SCABs

The big old clear out – By @_sarahalliday

By Sara Halliday

 

The big old clear out

Look, I’m not a tidy person. I am comfortable with a level of mess which annoys others, and this makes me a bit of a nightmare to live with. Looking around my immediate surroundings I see three empty mugs, two plates, an empty box of croissants from Boxing Day. And that’s just on the table next to me. I think back to the Facebook brief, working with poor long-suffering Jonno. He remarked on a daily basis that it was getting ‘a bit messy on the desk’. At home, my fiancées main cause of celebration is when I put my ‘pile’ away (floordrobe holla).

Call me what you will, (I’ll answer to both trash queen or squalor princess) but 2018 is a new year. I’m going to go into the year with a sense of calm, a touch of serenity, and the smell of Mr Muscle. I’ve read Marie Kondo’s ‘Life Changing Magic of Tidying Up’ in preparation, and I feel like I’m ready.

First, clothes. I’m not a huge hoarder of clothes, but I swear I had less than this. I did a big sort out before moving to Brixton, but my predilection for ASOS Premier has caught up with me. I throw out two pairs of tights with ladders in, two pairs of trousers which have been torn by overzealous cat claws, and a jumper with a mysterious green stain. 10 minutes are spent trying to identify said stain. My best guess is a particularly oily pesto experience. I vow to be more careful in 2018. The drawers shut more smoothly than before, and the whole experience feels like a metaphor for my life.

Next, papers. We were told towards the start of the SCA not to throw any scamps away. I took this to mean ‘DO NOT THROW AWAY ANYTHING TOUCHED BY THE HOLY SHARPIE, FOR IT MAY HOLD YOUR FUTURE CAREER SUCCESS’. I doubt that these will, to be honest. I save a few which make me smile, and the others go to the recycling bin. The sweet feeling of catharsis spreads like a drug. What if I become addicted to throwing things away. I’ll have nothing left. I will live in a white box. I remind myself that I’m a trash queen, and that trash queens are rarely satisfied with minimalist existences.

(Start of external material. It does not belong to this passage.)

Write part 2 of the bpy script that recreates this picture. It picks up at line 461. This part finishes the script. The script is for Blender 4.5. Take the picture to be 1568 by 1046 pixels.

Packaging, boxes. I seem to keep a lot of boxes. I think it comes from spending a large amount of time with a cat. Whenever I go to throw one away she looks at me with these eyes, pleading not to throw away her home. To this day I’m convinced that I got into the SCA by telling Marc about my cardboard box habits. He asked me what the last creative thing I did was, and was probably expecting me to say I wrote a poem or painted a picture. Instead I told him in great detail about the two story cat mansion I made from cardboard boxes. It had functioning windows, a drawbridge which lowered onto the sofa, a fully tiled roof, and a maze of trapdoors which allowed access between the levels. It was a bit much. Anyway, boxes. I cut them down and collapse them, more unexpectedly satisfying tasks. If all else fails I’ll work in a box factory. I could call myself a boxer. I remember doing the shoebox appeal at Primary School. There was something quite enchanting with the possibilities for an empty box. It could be filled with so much, and I used to try out as many combinations as possible to find the optimum arrangement. The leaflet we got before starting used to say ‘no guns, war-related toys, or toy weapons’, I remember finding that interesting. As though an 11 year old from Carmarthen would be sending an AK47.

I hate the #newyearnewme thing. The old me was fine, 2018 me will also be fine. One day in an arbitrary calendar is not that different to the one before. Nevertheless, a declutter has occurred. I enjoyed it more than I expected, and while I’m not making any promises that it’ll change my very way of existing, it has made me mindful that I’m not the only one having to exist in this space. A nice lesson to end the year on.